Guida una Lancia Y, comprata trent’anni fa, ma in perfetto stato. Che è il mezzo, appunto, che durante la stagione estiva porta i due coniugi ravennati al bagno Alessandro di Lido Adriano dove li aspettano i loro amici. Gulmini, come ha raccontato all’edizione ravennate del Resto del Carlino, è un guidatore esperto: per molti anni, insieme alla moglie, ha girato l’Europa, prima in Lambretta, poi sempre in macchina. La prima patente l’ha presa ormai 75 anni fa, per poter guidare una Lambretta, con la quale lui e la moglie hanno fatto vacanze anche fuori dai confini italiani. Nei primi anni Sessanta è arrivata la prima macchina, una Fiat 500 che li ha accompagnati in numerosi viaggi in tenda.

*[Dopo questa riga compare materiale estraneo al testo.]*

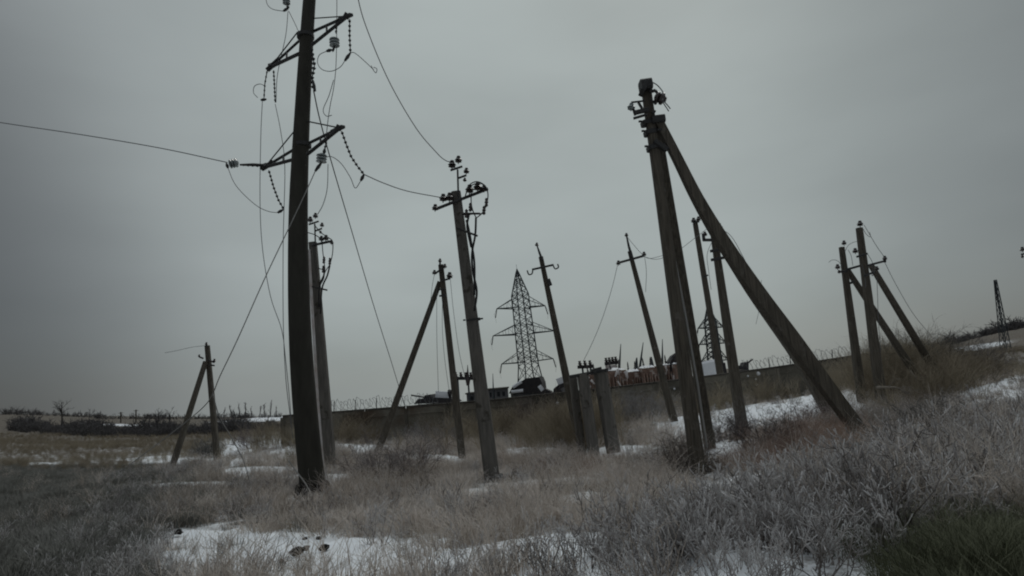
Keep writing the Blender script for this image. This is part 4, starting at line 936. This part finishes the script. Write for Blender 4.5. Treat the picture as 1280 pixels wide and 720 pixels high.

“Soprattutto – ha raccontato Luciano – nella ex Jugoslavia, dove all’epoca c’era il presidente Tito. L’abbiamo visitata per parecchi anni, siamo andati a Spalato, Dubrovnik, Mostar, Sarajevo, ma anche in tanti piccoli paesini, a contatto con la cultura degli altri. Ci è sempre piaciuto viaggiare, incontrare gente, lo abbiamo sempre fatto almeno per un mese all’anno”.